Three guns were ordered in 1939. Alfried Krupp personally hosted Hitler and
Albert Speer (Minister of Armaments) at the Hugenwald Proving Ground during
formal acceptance trials of the Gustav Gun in the spring of 1941. In keeping
with company tradition, Krupp refrained from charging for the first gun - 7
million Deutsch Marks were charged for the second (named Dora after the chief
engineer's wife).
France
fell in 1940 without the assistance of the Gustav Gun, so new targets were
sought. Plans to use Gustav against the British fortress of Gibraltar
were scrapped after General Franco refused permission to fire the gun from
Spanish soil. Thus, April 1942 found the Gustav Gun emplaced outside the
heavily fortified port city of Sebastopol in the
Soviet Union. Under fire from Gustav and other
heavy artillery, Forts Stalin, Lenin and Maxim Gorki crumbled and fell. One
round from Gustav destroyed a Russion ammunition dump 100 feet below Severnaya Bay; a near miss capsized a large ship
in the harbor. Gustav fired 300 rounds during the siege wearing out the
original barrel in the process. Dora was set up west of Stalingrad
in mid-August but hurriedly withdrawn in September to avoid capture. Gustav
next appeared outside Warsaw,
Poland, where
it fired 30 rounds into Warsaw Ghetto during the 1944 uprising.

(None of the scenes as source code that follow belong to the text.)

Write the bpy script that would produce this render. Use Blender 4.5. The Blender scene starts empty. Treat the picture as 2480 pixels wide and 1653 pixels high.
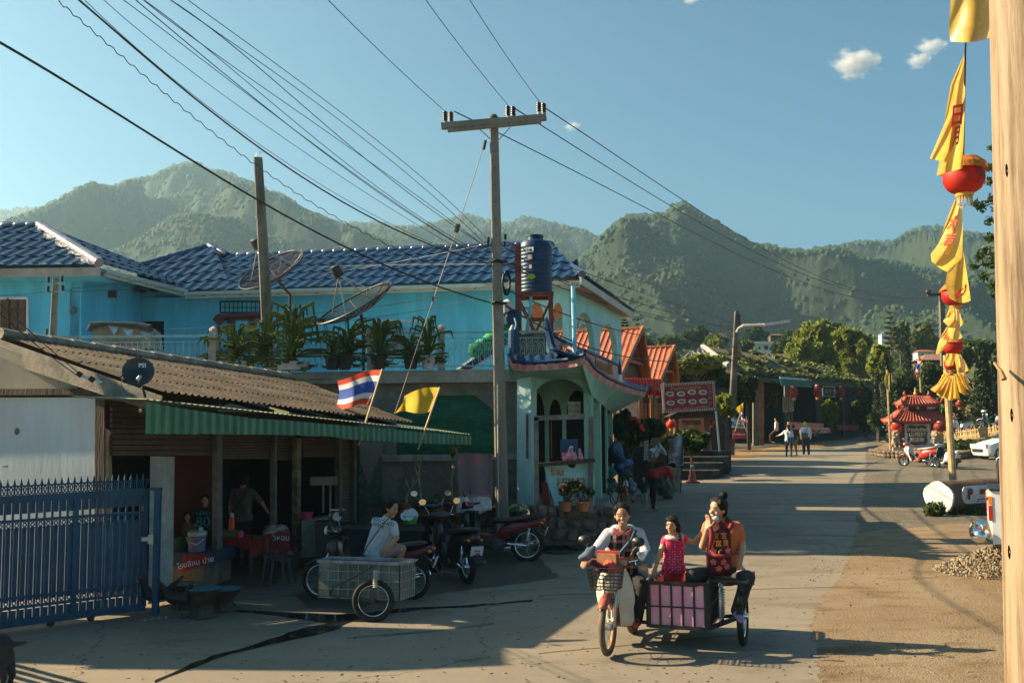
import bpy,math,random
import numpy as np
from mathutils import Vector as V,Matrix,Euler
random.seed(7);RNG=np.random.default_rng(7)
SC=bpy.context.scene;COL=SC.collection
rad=math.radians
F_,CZ,PITCH,ROLL=2411.0,2.65,math.atan((1040-826.5)/2411.0),rad(0.5)
_U=V((0,-math.sin(PITCH),math.cos(PITCH)));_F=V((0,math.cos(PITCH),math.sin(PITCH)));_X=V((1,0,0))
_r=_X*math.cos(ROLL)-_U*math.sin(ROLL);_u=_X*math.sin(ROLL)+_U*math.cos(ROLL)
cam=bpy.data.cameras.new('camera');CAM=bpy.data.objects.new('camera',cam);COL.objects.link(CAM);SC.camera=CAM
cam.sensor_width=36;cam.lens=36*F_/2480;cam.clip_start=.05;cam.clip_end=9000
m_=Matrix(((_r.x,_u.x,-_F.x,0),(_r.y,_u.y,-_F.y,0),(_r.z,_u.z,-_F.z,CZ),(0,0,0,1)))
CAM.matrix_world=m_
SUN_EL,SUN_ROT=rad(31),rad(-81)
w=bpy.data.worlds.new('World');SC.world=w;w.use_nodes=True
sk=w.node_tree.nodes.new('ShaderNodeTexSky');sk.sky_type='NISHITA';sk.sun_disc=False
sk.sun_elevation=SUN_EL;sk.sun_rotation=SUN_ROT;sk.air_density=1.0;sk.dust_density=1.2;sk.ozone_density=3.0;sk.altitude=600
_tn=w.node_tree.nodes.new('ShaderNodeMix');_tn.data_type='RGBA';_tn.blend_type='MULTIPLY';_tn.inputs[0].default_value=1;_tn.inputs[7].default_value=(.45,.77,.77,1)
w.node_tree.links.new(sk.outputs[0],_tn.inputs[6]);w.node_tree.links.new(_tn.outputs[2],w.node_tree.nodes['Background'].inputs[0])
w.node_tree.nodes['Background'].inputs[1].default_value=0.05
sl=bpy.data.lights.new('sun','SUN');sl.energy=5.0;sl.angle=rad(.5);sl.color=(1,.79,.51)
so=bpy.data.objects.new('sun',sl);COL.objects.link(so)
sd=V((math.sin(SUN_ROT)*math.cos(SUN_EL),math.cos(SUN_ROT)*math.cos(SUN_EL),math.sin(SUN_EL)))
so.rotation_euler=sd.to_track_quat('Z','Y').to_euler()
SC.view_settings.view_transform='Standard';SC.view_settings.look='None';SC.view_settings.gamma=1
SC.view_settings.exposure=1.72
try:
 SC.cycles.volume_bounces=1;SC.cycles.max_bounces=8;SC.cycles.transparent_max_bounces=12
except Exception:pass
def ray(px,py):
 return _F+_r*((px-1240)/F_)+_u*((826.5-py)/F_)
def P(px,py,Y):
 d=ray(px,py);return V((0,0,CZ))+d*(Y/d.y)
SL=.0228
def gz(y):return SL*y
def G(px,py,lift=0):
 d=ray(px,py);t=(CZ-lift)/(SL*d.y-d.z)
 return V((0,0,CZ))+d*t
def vn(x,y,seed=0):
 xi=np.floor(x).astype(np.int64);yi=np.floor(y).astype(np.int64);fx=x-xi;fy=y-yi
 fx=fx*fx*(3-2*fx);fy=fy*fy*(3-2*fy)
 def h(a,b):
  n=(a*374761393+b*668265263+seed*1442695041)&0xffffffff
  n=((n^(n>>13))*1274126177)&0xffffffff
  return((n^(n>>16))&0xffff)/65535.0
 return(h(xi,yi)*(1-fx)+h(xi+1,yi)*fx)*(1-fy)+(h(xi,yi+1)*(1-fx)+h(xi+1,yi+1)*fx)*fy
def fbm(x,y,o=4,seed=0):
 s=0;a=.5
 for i in range(o):s=s+a*vn(x*2**i,y*2**i,seed+i);a*=.5
 return s
MATS={}
def M(name,col,rough=.75,var=.2,scale=3.,bump=.15,bscale=30.,metal=0.,col2=None,mix=.5,spec=.5,trans=0.,emit=None,stretch=None,ramp=(.42,.62),alpha=1.):
 if name in MATS:return MATS[name]
 m=bpy.data.materials.new(name);m.use_nodes=True;nt=m.node_tree;N=nt.nodes;L=nt.links
 b=N['Principled BSDF'];b.inputs['Roughness'].default_value=rough;b.inputs['Metallic'].default_value=metal
 b.inputs['Specular IOR Level'].default_value=spec
 tc=N.new('ShaderNodeTexCoord');mp=N.new('ShaderNodeMapping');L.new(tc.outputs['Object'],mp.inputs[0])
 if stretch:mp.inputs['Scale'].default_value=stretch
 n1=N.new('ShaderNodeTexNoise');n1.inputs['Scale'].default_value=scale;n1.inputs['Detail'].default_value=6;n1.inputs['Roughness'].default_value=.65
 L.new(mp.outputs[0],n1.inputs['Vector'])
 r=N.new('ShaderNodeValToRGB');L.new(n1.outputs[0],r.inputs[0])
 c=list(col)+[1];d=[max(0,x*(1-var))for x in col]+[1]
 e=list(col2)+[1]if col2 else[min(1,x*(1+var*.6))for x in col]+[1]
 r.color_ramp.elements[0].position=ramp[0];r.color_ramp.elements[1].position=ramp[1]
 r.color_ramp.elements[0].color=d if not col2 else c;r.color_ramp.elements[1].color=e
 out=r.outputs[0]
 if var>0:
  n3=N.new('ShaderNodeTexNoise');n3.inputs['Scale'].default_value=scale*9;n3.inputs['Detail'].default_value=4
  L.new(mp.outputs[0],n3.inputs['Vector'])
  mr=N.new('ShaderNodeMapRange');mr.inputs[3].default_value=1-var*.9;mr.inputs[4].default_value=1+var*.7;L.new(n3.outputs[0],mr.inputs[0])
  mx=N.new('ShaderNodeVectorMath');mx.operation='SCALE';L.new(out,mx.inputs[0]);L.new(mr.outputs[0],mx.inputs['Scale']);out=mx.outputs[0]
 L.new(out,b.inputs['Base Color'])
 if bump>0:
  n2=N.new('ShaderNodeTexNoise');n2.inputs['Scale'].default_value=bscale;n2.inputs['Detail'].default_value=5
  L.new(mp.outputs[0],n2.inputs['Vector'])
  bp=N.new('ShaderNodeBump');bp.inputs['Strength'].default_value=bump;bp.inputs['Distance'].default_value=.02
  L.new(n2.outputs[0],bp.inputs['Height']);L.new(bp.outputs[0],b.inputs['Normal'])
 if trans>0:
  t=N.new('ShaderNodeBsdfTranslucent');L.new(out,t.inputs[0]);ms=N.new('ShaderNodeMixShader');ms.inputs[0].default_value=trans
  L.new(b.outputs[0],ms.inputs[1]);L.new(t.outputs[0],ms.inputs[2]);L.new(ms.outputs[0],N['Material Output'].inputs[0])
 if emit:b.inputs['Emission Color'].default_value=list(emit[:3])+[1];b.inputs['Emission Strength'].default_value=emit[3]
 if alpha<1:b.inputs['Alpha'].default_value=alpha
 m['out']=1;MATS[name]=m;return m
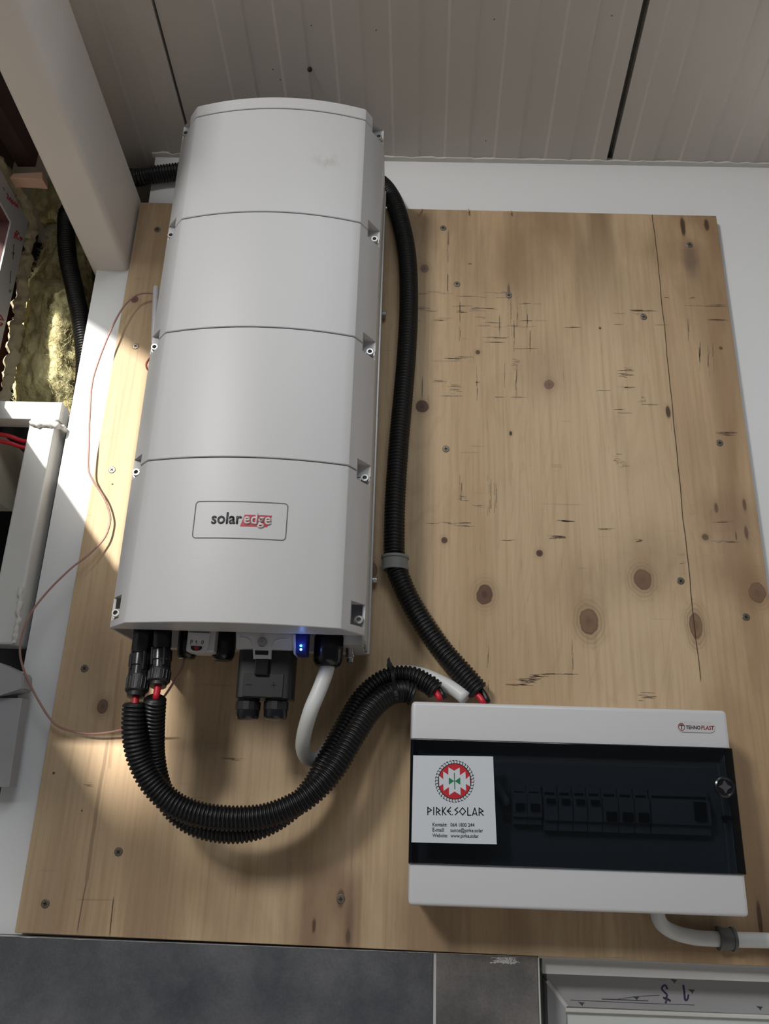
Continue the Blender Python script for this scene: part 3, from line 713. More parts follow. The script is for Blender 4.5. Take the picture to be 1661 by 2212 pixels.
# mineral wool
def wool(name, pxs, y, depth, label, seedv, res=(46, 90)):
    # outline as left/right pixel per row; a puffy batt
    bm = bmesh.new(); grid = []
    nx, ny = res
    for j in range(ny+1):
        t = j/ny; k = t*(len(pxs)-1); i = min(int(k), len(pxs)-2); f_ = k-i
        yy = pxs[i][0]*(1-f_)+pxs[i+1][0]*f_; l = pxs[i][1]*(1-f_)+pxs[i+1][1]*f_; r = pxs[i][2]*(1-f_)+pxs[i+1][2]*f_
        row = []
        for q in range(nx+1):
            s = q/nx; e = (math.sin(math.pi*min(max(s, 0), 1))**.45)*(math.sin(math.pi*min(max(t*.96+.02, 0), 1))**.35)
            b0 = at(l+(r-l)*s, yy, y)
            bs = Vector((b0.x, b0.y, b0.z*.38)); bs = bs+Vector((noise.noise(b0*18), 0, noise.noise(b0*18+Vector((5, 5, 5)))))*.02
            nsv = noise.noise(bs*20+Vector((seedv, 0, 0)))*.85+noise.noise(bs*46)*.16+noise.noise(b0*120)*.07+noise.noise(b0*300)*.03
            jit = Vector((noise.noise(b0*70+Vector((9, 0, 0))), 0, noise.noise(b0*70+Vector((0, 9, 0)))))*.006
            row.append(bm.verts.new(b0+Vector((0, -depth*e*(1+.9*nsv), 0))+jit))
        grid.append(row)
    for a, b in zip(grid, grid[1:]):
        for q in range(nx): bm.faces.new((a[q], a[q+1], b[q+1], b[q]))
    # close the back
    ring = [grid[0][q] for q in range(nx+1)]+[grid[j][nx] for j in range(1, ny+1)]+[grid[ny][q] for q in range(nx-1, -1, -1)]+[grid[j][0] for j in range(ny-1, 0, -1)]
    bk = [bm.verts.new(v.co+Vector((0, .02, 0))) for v in ring]
    for i in range(len(ring)): bm.faces.new((ring[i], ring[(i+1) % len(ring)], bk[(i+1) % len(ring)], bk[i]))
    bm.faces.new(bk[::-1])
    o = obj(name, bm, MAT['wool'], None, True)
    # loose fibre tufts standing off the surface
    fb = bmesh.new(); rnd = random.Random(seedv)
    for k in range(3200):
        j, q = rnd.randrange(2, ny-2), rnd.randrange(2, nx-2)
        v = o.data.vertices[j*(nx+1)+q].co.copy()
        d = Vector((rnd.gauss(0, 1), -abs(rnd.gauss(0, .5)), rnd.gauss(.2, 1.6))).normalized()*rnd.uniform(.006, .018)
        side = d.cross(Vector((0, 1, 0))).normalized()*.00022
        m_ = v+d*.5+Vector((rnd.gauss(0, .002), -.001, rnd.gauss(0, .002)))
        a_ = [fb.verts.new(x) for x in (v-side, v+side, m_+side, v+d, m_-side)]
        fb.faces.new(a_)
    f = obj('loose_fibres', fb, MAT['wool'], o); f['kind'] = 'stuff'
    return tag(o, label, 'insulation')
wool('insulation_batt', [(505, 118, 176), (560, 88, 192), (620, 68, 200), (700, 56, 206), (780, 46, 196), (850, 36, 184), (905, 34, 172)], .125, .050, 'fluffy yellow mineral wool batt filling the cavity beside the white wall edge', 3)
wool('insulation_tuft', [(408, 78, 112), (430, 74, 132), (455, 80, 148), (480, 92, 150)], .10, .03, 'small grey yellow wool tuft beside the wedge and the beam', 11, (20, 24))
# steel tubes
bm = bmesh.new()
ha, hb = at(134, 870, .004), at(134, 907, .004)
box(bm, -.95, ha.x, .004, .036, hb.z, ha.z+.001, .0012); 
tag(obj('steel_tube', bm, MAT['tube']), 'white square steel tube lying level under the yellow wool', 'tube', 'steel tube corner at the left')
bm = bmesh.new(); va = at(63, 915, -.004); vb = at(115, 935, -.004); vz = hb.z-.0015; ve = at(20, 1392, -.004).z
box(bm, va.x, vb.x, -.004, .040, ve, vz, .003)
vt = obj('steel_tube', bm, MAT['tube']); tag(vt, 'upright white square steel tube with a torn foam foot', 'tube', 'steel tube corner at the left')
# paint drips at the weld and a torn foot
o = lumpy_tube('weld_bead', [at(66, 915, -.006), at(85, 917, -.007), at(112, 917, -.006), at(132, 922, .006), at(144, 932, .024)], .0042, MAT['sealant'], .8, 140, .002, 10, vt)
o = lumpy_tube('torn_foam', [at(46, 1268, -.005), at(43, 1300, -.005), at(37, 1345, -.006), at(29, 1392, -.005)], .0036, MAT['sealant'], 1.1, 150, .002, 10, vt)
# window board corner lower left
lb = thing('window_board', 'grey white plastic board corner low at the left edge beside the wall', 'board', at(10, 1470, -.03))
bm = bmesh.new(); q = [at(-60, 1412, -.03), at(0, 1432, -.03), at(50, 1455, -.03), at(50, 1490, -.03), at(0, 1502, -.03), at(-60, 1506, -.03)]
loft(bm, [q, [p+Vector((0, .03, 0)) for p in q]]); bmesh.ops.bevel(bm, geom=list(bm.edges), offset=.002, segments=2, affect='EDGES'); obj('nosing', bm, MAT['film'], lb)
bm = bmesh.new(); q = [at(-60, 1508, -.02), at(48, 1508, -.02), at(20, 1700, -.02), at(-60, 1700, -.02)]
loft(bm, [q, [p+Vector((0, .02, 0)) for p in q]]); obj('apron', bm, MAT['film'], lb)
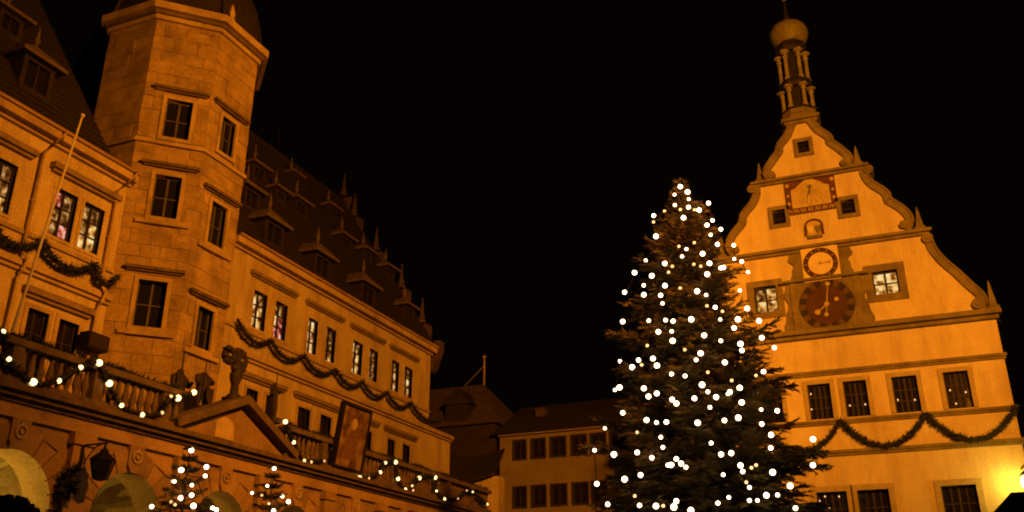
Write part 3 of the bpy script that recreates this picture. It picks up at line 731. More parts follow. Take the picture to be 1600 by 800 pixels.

Dora was blown up by German engineers in April 1945 near Oberlichtnau, Germany,
to avoid capture by the Russian Army. The incomplete third gun was scrapped at
the factory by the British Army when they captured Essen. Gustav was captured intact by the U.S.
Army near Metzendorf, Germany, in June 1945. Shortly
after, it was cut up for scrap thus ending the story of the Gustav Gun.